In Minnesota, employers have reported heightened anxiety among immigrant employees, some of whom work in hard-to-fill health care and other jobs, says Bill Blazar, the head of the state Chamber of Commerce. But he says companies often do not track which immigration programs granted employees their work permits.

Patti Cullen, who heads the trade group Care Providers of Minnesota, agrees. She said nursing homes and other members might not know about TPS changes, but they generally worry about moves to limit legal immigration, which they see as a key source of workers. Last year, members reported 3,000 vacancies for nursing assistant positions alone.

"We do have a lot of providers who have a very international flavor when it comes to their workforce," she said.

Mehlman of FAIR says some employers are facing a problem of their own creation: They have come to rely on pliable immigrant labor, workers with little leverage to reject low wages and poor working conditions. Now employers say they need these workers because Americans are unwilling to accept the same terms.

"The attitude now is, 'I don't have the exact workers at the exact wage I want to pay, so the government owes me a source of imported labor,' " he said.

Mehlman said genuine shortages of workers with certain skills do exist — but that's an argument for a shift to the merit-based immigration system Trump has championed, which will better match immigrants the U.S. lets in with the skills employers need, he said.

Putting down roots

To Larson, Portillo's boss, there is no doubt the loss of his Salvadoran workers would hurt his business. He said he also made the decision to sponsor them because he feels for them. Portillo owns a home in Maplewood and has three U.S.-born children, including 8-year-old twins with special needs who insist on speaking English to their parents.

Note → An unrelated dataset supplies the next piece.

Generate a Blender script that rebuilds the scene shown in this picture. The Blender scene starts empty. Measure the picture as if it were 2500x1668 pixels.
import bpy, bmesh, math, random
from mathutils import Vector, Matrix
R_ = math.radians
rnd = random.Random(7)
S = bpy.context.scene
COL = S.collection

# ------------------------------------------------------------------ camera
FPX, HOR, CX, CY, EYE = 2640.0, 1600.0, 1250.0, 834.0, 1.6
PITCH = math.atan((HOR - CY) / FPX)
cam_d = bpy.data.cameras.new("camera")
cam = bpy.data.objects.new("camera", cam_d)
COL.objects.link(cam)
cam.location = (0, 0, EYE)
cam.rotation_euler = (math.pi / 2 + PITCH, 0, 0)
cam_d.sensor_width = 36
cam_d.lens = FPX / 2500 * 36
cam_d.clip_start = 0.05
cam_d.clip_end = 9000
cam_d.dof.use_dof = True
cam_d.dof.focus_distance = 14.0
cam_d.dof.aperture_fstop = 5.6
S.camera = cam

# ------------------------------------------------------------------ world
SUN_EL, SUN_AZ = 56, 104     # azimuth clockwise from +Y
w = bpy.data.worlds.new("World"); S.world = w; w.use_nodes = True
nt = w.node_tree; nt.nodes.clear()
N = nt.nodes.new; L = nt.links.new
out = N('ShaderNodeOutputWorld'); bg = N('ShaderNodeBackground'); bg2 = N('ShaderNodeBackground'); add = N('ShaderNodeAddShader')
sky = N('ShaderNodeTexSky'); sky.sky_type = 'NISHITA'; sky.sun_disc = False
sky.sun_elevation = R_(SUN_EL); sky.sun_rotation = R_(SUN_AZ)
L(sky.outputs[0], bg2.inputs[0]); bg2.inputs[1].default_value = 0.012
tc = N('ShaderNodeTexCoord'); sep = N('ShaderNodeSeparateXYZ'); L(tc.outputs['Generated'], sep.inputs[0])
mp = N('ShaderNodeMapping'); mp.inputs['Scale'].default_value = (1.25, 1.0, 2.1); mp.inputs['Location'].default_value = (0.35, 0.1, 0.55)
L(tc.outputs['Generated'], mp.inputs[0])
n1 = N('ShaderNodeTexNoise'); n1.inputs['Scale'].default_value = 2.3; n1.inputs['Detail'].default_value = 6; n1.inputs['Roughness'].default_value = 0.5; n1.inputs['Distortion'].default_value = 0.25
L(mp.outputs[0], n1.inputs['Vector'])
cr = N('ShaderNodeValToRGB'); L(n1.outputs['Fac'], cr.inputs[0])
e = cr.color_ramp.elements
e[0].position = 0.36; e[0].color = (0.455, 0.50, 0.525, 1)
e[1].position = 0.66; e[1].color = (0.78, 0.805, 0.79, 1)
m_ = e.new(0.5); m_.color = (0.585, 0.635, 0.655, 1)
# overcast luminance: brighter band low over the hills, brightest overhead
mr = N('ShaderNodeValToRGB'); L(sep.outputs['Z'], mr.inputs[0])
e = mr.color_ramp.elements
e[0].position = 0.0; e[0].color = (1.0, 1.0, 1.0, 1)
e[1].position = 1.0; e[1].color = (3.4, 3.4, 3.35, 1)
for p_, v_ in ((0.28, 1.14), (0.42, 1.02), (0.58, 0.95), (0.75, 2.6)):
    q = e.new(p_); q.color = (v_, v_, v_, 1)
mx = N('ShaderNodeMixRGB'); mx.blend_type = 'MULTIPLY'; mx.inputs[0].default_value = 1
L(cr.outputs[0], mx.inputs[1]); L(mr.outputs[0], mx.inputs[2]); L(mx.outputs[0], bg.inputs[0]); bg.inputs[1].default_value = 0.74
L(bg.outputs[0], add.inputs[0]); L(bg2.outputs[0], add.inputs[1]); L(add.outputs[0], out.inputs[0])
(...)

Immigration attorney Misti Binsfeld encouraged Larson to pursue work-based permanent residence for his four workers but cautioned the process has its challenges. Under it, the U.S. Labor Department must certify the company could not find qualified U.S. workers for the jobs. When Larson called to tell Portillo he had decided to help, "I almost cried," Portillo said.

Steve Thal, who also has an immigration law practice in the metro, says Trump's election spurred more calls from employers concerned they might lose their immigrant workers. For one manufacturer, Thal reviewed practices to ensure the company complied with requirements to hire legal workers. The employer also wanted to connect workers worried about their status with other immigration lawyers.

Most TPS recipients cannot count on an employer in their search for other options to stay legally, Thal said. He has a client whose adult U.S. citizen daughter is sponsoring her for a green card. The courts are still debating whether to allow TPS recipients who came illegally to adjust their status without leaving the country and triggering a yearslong ban on returning.

"El Salvador is a small and violent country," said Thal's client, Yesenia, who runs a small housecleaning business and asked that only her first name be used. "We all have the same fear of returning."

In a sense, Larson and Portillo said, Monday's announcement about the end of TPS for El Salvador was better-than-expected news, giving them 18 extra months to work on the green card process. In the meantime, Portillo said, "There is nothing we can do to thank Jim except work hard."